Point of View

Point of View

A Collage of Characters and a Superfluity of Stories

Quick—name the only character that appears in all three parts of the movie.

Time's up. Answer: Vincent Vega.

Two of the sections, his night out with Mia and the Bonnie Situation, are very much about him. Of course, he's also with Jules in the diner sequence and thanks to his brief appearance in Butch's apartment, that leaves him as our singular character connecting together the three interlocking stories of Pulp Fiction. (Maybe that's why Travolta was nominated for Best Actor to Jackson's Best Supporting Actor.)
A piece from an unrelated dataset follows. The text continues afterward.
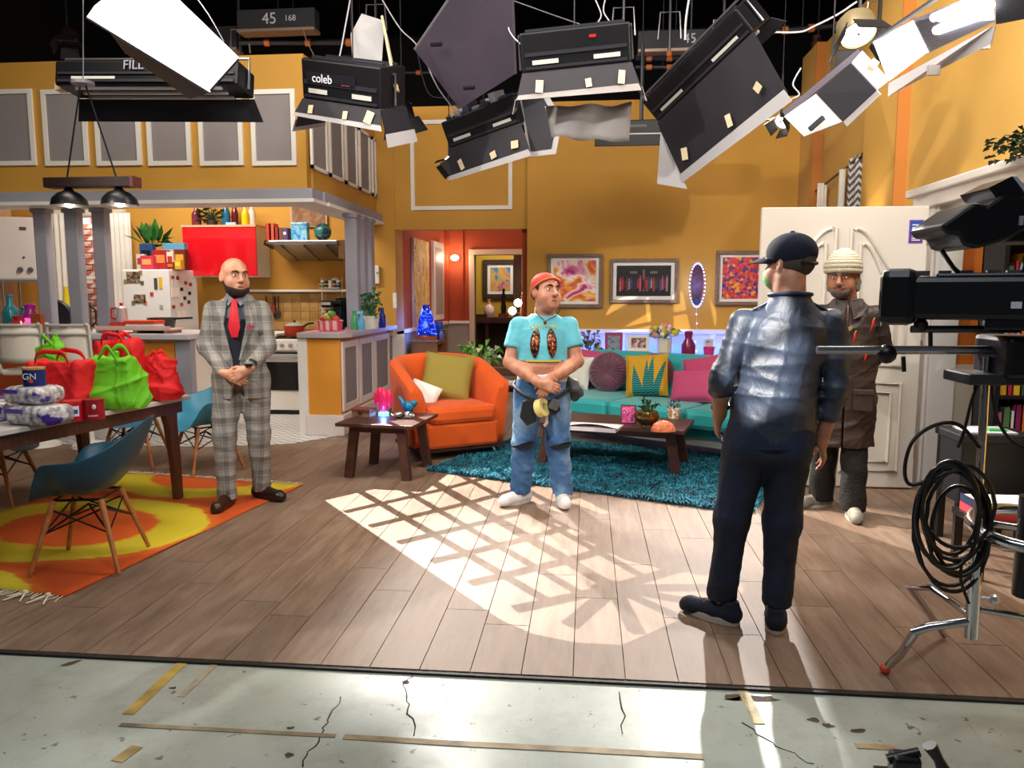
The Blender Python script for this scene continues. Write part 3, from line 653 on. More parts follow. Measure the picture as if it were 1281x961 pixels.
t = thing('ceramic_vase', 'round dark blue painted ceramic vase on the hood', 'vase', (X(404, 9.95), 9.95, HZ)); MB().sph((0, 0, .12), (.115, .09, .115), 18).build('body', TALA, t, True); MB().lathe([(.05, 0), (.05, .02)], 14).build('foot', M('2a2a2a'), t)
t = thing('framed_picture', 'small framed abstract picture high on the kitchen wall above the hood', 'picture'); a, b = A(363, 256, 10.33), A(410, 284, 10.33)
MB().b2((a.x, 10.31, b.z), (b.x, 10.345, a.z)).build('frame', M('b9a488', .5), t); n = NT('sepia_art', .6); MB().b2((a.x+.03, 10.302, b.z+.02), (b.x-.03, 10.312, a.z-.02)).build('print', n.done(n.ramp(n.noise(5, 6, dist=1), [(.3, '5c3a26'), (.5, '8a6040'), (.7, 'b08a68')])), t)
# spice rack, utensils, coffee maker, bowl
t = thing('spice_rack', 'two tier white wire spice rack on the wall behind the fruit bowl', 'rack', (-3.42, 10.05, 1.002)); q = MB()
for z in (.248, .568):
    q.tube([(-.14, -.06, z), (.14, -.06, z), (.14, .06, z), (-.14, .06, z)], .006, 5, closed=True); q.b2((-.14, -.06, z-.006), (.14, .06, z-.001)); q.tube([(-.14, -.06, z+.05), (.14, -.06, z+.05)], .004, 5)
for x in (-.14, .14): q.tube([(x, .06, 0), (x, .06, .71)], .006, 5); q.tube([(x, -.05, 0), (x, .05, .248)], .006, 5)
q.tube([(-.14, .06, .67), (.14, .06, .67)], .005, 5); q.build('wire_frame', M('d7d7d9', .3, .6), t)
for z in (.16, .48):
    for i in range(5):
        c = ['3a2a20', 'b8b2a6', '7a3a24', '2a2a2e', '5a6a40'][(i+int(z*10)) % 5]; lb = ['brown', 'pale', 'rusty', 'black', 'olive'][(i+int(z*10)) % 5]
        s = thing('spice_jar', f'{lb} spice jar number {i+1} from left on the {"lower" if z < .3 else "upper"} tier of the wire rack', 'jar', (-3.42-.11+i*.055, 10.05, 1.09+z), group='spice jars in the rack'); MB().lathe([(.022, 0), (.024, .06), (.018, .075)], 10).build('glass', M(c, .2), s, True); MB().lathe([(.022, .075), (.022, .1)], 10).build('lid', M('1c1c20' if i % 2 else 'c9c9cc', .4), s)
t = thing('glass_jar', 'clear blue jar standing on the top of the spice rack', 'jar', (-3.41, 10.24, 1.551)); MB().lathe([(.05, 0), (.06, .03), (.06, .1), (.04, .12)], 14).build('glass', M('8fc6dc', .1, trans=.5), t, True); MB().lathe([(.062, .12), (.05, .15), (0, .17)], 14).build('lid', M('d3d8d8', .3), t, True)
g = 'utensils hanging on the tiled wall'
for px, c, L, lb in ((330, '2a2a2e', .3, 'black ladle hanging on the tiled wall by the man'), (338, '9a3324', .22, 'red handled scoop hanging on the tiled wall'), (345, '3a2a22', .32, 'dark spatula hanging on the tiled wall'), (341, '1c1c1e', .34, 'black tongs hanging on the tiled wall')):
    t = thing('kitchen_utensil', lb, 'utensil', (X(px, 10.28), 10.29, 1.46), group=g); MB().tube([(0, 0, 0), (0, 0, -L*.6)], .009, 6).build('handle', M(c, .4), t); MB().sph((0, 0, -L*.78), (.035, .012, .06), 10).build('head', M(c, .35), t, True)
t = thing('coffee_maker', 'black coffee maker on the peninsula beside the grey columns', 'coffee maker', (-2.86, 8.55, 1.09)); q = MB(); q.b2((-.13, -.1, 0), (.1, .1, .03)); q.b2((.0, -.1, .03), (.1, .1, .3)); q.b2((-.13, -.1, .25), (.1, .1, .33)); q.build('body', BLKM, t, bevel=.012)
MB().lathe([(.05, .03), (.07, .06), (.07, .15), (.045, .2), (.05, .21)], 16, c=(-.065, 0, 0)).build('carafe', M('1b1b22', .08, coat=.5), t, True); MB().lathe([(.075, 0), (.06, .26), (.075, .33)], 4, c=(.075, 0, .03)).build('tank', M('121214', .25), t); MB().b2((-.12, -.105, .28), (-.02, -.1, .31)).build('badge', M('b8b8ba', .4), t)
t = thing('fruit_bowl', 'pink patterned bowl on the peninsula corner', 'bowl', (-2.74, 8.0, 1.105)); n = NT('pink_bowl', .5); MB().lathe([(.11, 0), (.13, .02), (.135, .09), (.145, .11), (.13, .1), (.12, .03), (0, .02)], 28).build('body', n.done(n.mix(n.step(n.op('SINE', n.op('MULTIPLY', n.x, 90)), -.3, .3), 'd05a68', 'e8c2bc')), t, True)
o = tag(MB().b2((-2.98, 7.84, 1.092), (-2.5, 8.2, 1.1)).build('placemat', M('e58aa4', .7)), 'pink cloth under the fruit bowl', 'cloth')
for c, dx, dz, lb in (('a33426', -.06, .12, 'dark red apple in the pink bowl'), ('c8473a', .06, .12, 'bright red apple in the pink bowl'), ('a8a24a', -.02, .145, 'yellow green pear on top of the pink bowl'), ('5c8a36', .02, .17, 'green lime topmost in the pink bowl')):
    t = thing('fruit', lb, 'fruit', (-2.74+dx, 8.0, 1.105+dz), group='fruit in the pink bowl'); MB().sph((0, 0, 0), (.048, .048, .044), 14).build('flesh', M(c, .35), t, True); MB().tube([(0, 0, .035), (.006, 0, .06)], .004, 5).build('stalk', M('4a3320'), t)
t = thing('potted_plant', 'green leafy plant in white pot at the end of the peninsula', 'plant', (-2.5, 8.75, 1.09)); MB().lathe([(.07, 0), (.09, .1), (.095, .15), (.085, .15), (0, .13)], 20).build('pot', WHITE, t, True); leaves('foliage', t, GRN, 60, (.08, .14, .27), .09, base=(0, 0, .14), up=1.2)
bottle('green glass bottle beside the white plant pot', -2.56, 8.3, 1.09, .22, .04, '4fb07a', .6, trans=.3, group='bottles by the plant'); bottle('cobalt blue bottle right of the white plant pot', -2.45, 9.05, 1.09, .24, .045, '1a2f9a', .5, trans=.2, group='bottles by the plant')
t = thing('spray_bottle', 'light blue spray bottle lying against the white plant pot', 'bottle', (-2.53, 8.46, 1.09)); MB().lathe([(.035, 0), (.04, .1), (.015, .15), (.02, .19)], 12).build('body', M('5aaee0', .3), t, True); MB().b2((-.05, -.012, .18), (.02, .012, .21)).build('trigger', M('7cc4ea', .4), t)
t = thing('intercom', 'white wall intercom beside the grey columns', 'intercom'); a, b = A(466, 332, 9.92), A(475, 355, 9.92); MB().b2((a.x, 9.89, b.z), (b.x, 9.93, a.z)).build('body', M('e9e6dc', .4), t, bevel=.008); MB().b2((b.x-.03, 9.885, a.z-.11), (b.x-.01, 9.892, a.z-.09)).build('button', M('3c3c3c'), t)
t = thing('light_switch', 'white light switch on the rust red wall end', 'switch'); a = A(494, 376, 9.92); MB().b2((a.x-.03, 9.93, a.z-.1), (a.x+.02, 9.96, a.z+.1)).build('plate', WHITE, t, bevel=.004); MB().b2((a.x-.015, 9.925, a.z-.03), (a.x+.005, 9.932, a.z+.03)).build('rocker', M('f4f2ec', .4), t)
# refrigerator
t = thing('refrigerator', 'white refrigerator covered with magnets beside the red cabinet', 'refrigerator'); x0, x1 = A(154, 380, 9.28).x, A(213, 380, 9.28).x
FZ = A(180, 337, 9.3).z
MB().b2((x0, 9.34, .06), (x1, 9.98, FZ)).build('body', M('dfe0e3', .35), t, bevel=.01); d = MB().b2((x0, 9.28, .62), (x1, 9.34, FZ-.005)).build('door', M('e3e4e7', .25), t, bevel=.012); MB().b2((x0, 9.28, .1), (x1, 9.34, .61)).build('freezer_door', M('e3e4e7', .25), t, bevel=.012); MB().bar((x0+.05, 9.26, .75), (x0+.05, 9.26, 1.2), .02).build('handle', CHROME, d); MB().b2((x0+.02, 9.34, 0), (x1-.02, 9.95, .06)).build('plinth', BLK, t)
g = 'magnets and notes on the refrigerator'
n = NT('snapshot', .5); SNAP = n.done(n.ramp(n.noise(22, 3), [(.35, '2c2620'), (.5, '6a5a48'), (.62, 'b39a82'), (.75, '3a3f58')]))
def magnet(px, py, w, h, c, lb, side=0, photo=False):
    if side: D = DX(px, py, x1); p = A(px, py, D); lo, hi = (x1, p.y-w, p.z-h), (x1+.006, p.y+w, p.z+h)
    else: p = A(px, py, 9.28); lo, hi = (p.x-w, 9.273, p.z-h), (p.x+w, 9.28, p.z+h)
    return tag(MB().b2(lo, hi).build('photo_print' if photo else 'fridge_magnet', SNAP if photo else M(c, .45), bevel=.002), lb, 'photo' if photo else 'magnet', g)
magnet(167, 347, .09, .07, 0, 'upper group photo stuck on the refrigerator door', photo=True); magnet(175, 374, .08, .055, 0, 'lower photo stuck on the refrigerator door', photo=True)
for px, py, c, lb in ((157, 352, '8a8a58', 'olive magnet left of the upper photo on the refrigerator'), (176, 341, '8d8f5c', 'olive magnet at top corner of the upper photo'), (178, 354, '5e5f48', 'dark olive magnet under the upper photo'), (182, 379, 'd9792c', 'orange magnet at the lower photo corner'), (190, 368, 'c24028', 'red magnet in the middle of the refrigerator door'), (202, 384, '9aa8a8', 'grey magnet low on the refrigerator door'), (167, 379, '70723c', 'olive magnet under the lower photo')): magnet(px, py, .022, .025, c, lb)
magnet(195, 355, .022, .07, '4a4a50', 'dark figure shaped magnet on the refrigerator'); magnet(201, 354, .022, .075, 'e0b62c', 'yellow figure shaped magnet on the refrigerator')
for px, py, c, lb in ((216, 347, 'b0503a', 'red magnet uppermost on the refrigerator side'), (222, 348, '7c2f28', 'dark red magnet near the top of the refrigerator side'), (227, 362, '1d1d22', 'black magnet on the middle of the refrigerator side'), (232, 354, 'a84a34', 'brick red magnet on the refrigerator side'), (238, 356, 'b23a30', 'red magnet near the rear edge of the refrigerator side'), (237, 367, '26262c', 'black magnet near the rear edge of the refrigerator side'), (231, 373, '2e2a30', 'dark magnet low on the refrigerator side'), (236, 378, '3a3a44', 'dark grey magnet lowest at the rear of the refrigerator side'), (227, 381, 'c8463c', 'large red round magnet low on the refrigerator side'), (217, 384, '8a3a30', 'maroon magnet lowest on the refrigerator side')): magnet(px, py, .035, .022, c, lb, 1)
for px, py, lb in ((219, 366, 'paper note higher on the refrigerator side'), (228, 395, 'paper note lower on the refrigerator side')): magnet(px, py, .09, .06, 'efece4', lb, 1)
# boxes on the refrigerator
g = 'packaged food on the refrigerator'
def carton(px0, px1, py0, D, c, c2, lb, dy=.09, base=None):
    z = base or FZ+.002; a, b = A(px0, py0, D), A(px1, py0, D); t = thing('food_box', lb, 'box', ((a.x+b.x)/2, D+dy/2, z), group=g); w = (b.x-a.x)/2; h = a.z-z
    MB().b2((-w, -dy/2, 0), (w, dy/2, h)).build('carton', M(c, .45), t, bevel=.003); MB().b2((-w*.7, -dy/2-.003, h*.35), (w*.7, -dy/2+.001, h*.75)).build('label_panel', M(c2, .45), t); return t
carton(170, 180, 318, 9.5, 'c9c4c0', 'a03048', 'slim white box leftmost on the refrigerator'); carton(175, 191, 320, 9.42, 'c53a50', 'e0a060', 'pink red box low at the front left of the refrigerator'); carton(174, 190, 305, 9.56, '24467c', '10141c', 'blue and black coffee bag behind the pink box', base=FZ); carton(190, 208, 313, 9.5, 'a4242c', 'e08a4a', 'red striped tall package in the middle of the refrigerator top')
carton(208, 216, 315, 9.46, 'd8d0c8', 'b23428', 'white and red box right of the striped package'); carton(203, 230, 304, 9.7, '5f9ac0', 'c8b48a', 'large light blue cereal box at the back of the refrigerator'); carton(217, 231, 312, 9.5, '6a2c20', 'd8a03a', 'brown snack packet rightmost on the refrigerator'); carton(218, 226, 325, 9.4, 'd3a42a', 'e8d060', 'yellow tin at the front right of the refrigerator'); carton(208, 217, 328, 9.38, '7c2a20', 'd0703a', 'small maroon tin at the front of the refrigerator')
t = thing('potted_plant', 'spiky green plant behind the packages on the refrigerator', 'plant', (X(192, 9.85), 9.85, FZ)); leaves('foliage', t, GRN, 26, (.12, .08, .1), .22, base=(0, 0, .3), up=2.5, droop=-.1); MB().lathe([(.06, 0), (.08, .26), (0, .24)], 12).build('pot', M('5a4a3a', .6), t)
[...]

Tarantino's storytelling in this film is completely non-linear. In the last scene, the characters walk into a situation that was the first scene. Why? Would it have been so bad to start with the "Royale with Cheese" and end with Butch, Fabienne, and Grace, like the arrow of time intended it to be? Tarantino keeps doubling back on the story, doling out info about the characters and the plot in a disjointed and piecemeal way, leaving us to try to figure out what's happening when. Here's what he said about it in an interview with Rolling Stone magazine:

Part of the fun of Pulp is that if you're hip to movies, you're watching the boxing movie Body and Soul and then suddenly the characters turn a corner and they're in the middle of Deliverance. And you're like, "What? How did I get into Deliverance? I was in Body and Soul, what's going on here?" (Source)

So the narrative style does a bunch of things:

  • First, it keeps us engaged with the film while we try to figure out what we know from other scenes and what's going on.
  • Second, it keeps us unbalanced, because we never know what's going to happen next.
  • Third, it makes us go back to watch the movie over and over again to get all the inter-story references and watch certain parts with a fuller understanding of the characters and the plot. You can't get all the nuances and hints on a first viewing. Director Joe Lynch saw it 147 times. That probably helped the box office back in 1994.

The nonlinear narrative also lets Tarantino focus on character development rather than story. Each character shines in one or another of the stories; they own the story. If everything had been in order, we might be carried along by the story and pay less attention to the characters. It's also easier to appreciate the visual effect of the film if you don't have to worry about the story and just let the film happen to you. Would we be able to watch that final diner scene in the same way, not knowing that Vincent is a dead man walking? The shift in chronology changes how we learn about the characters just like our view of the characters changes how we feel about each story.

The narrative style spawned a small industry of making of handy charts like this and this to help us understand the real-time sequence of events.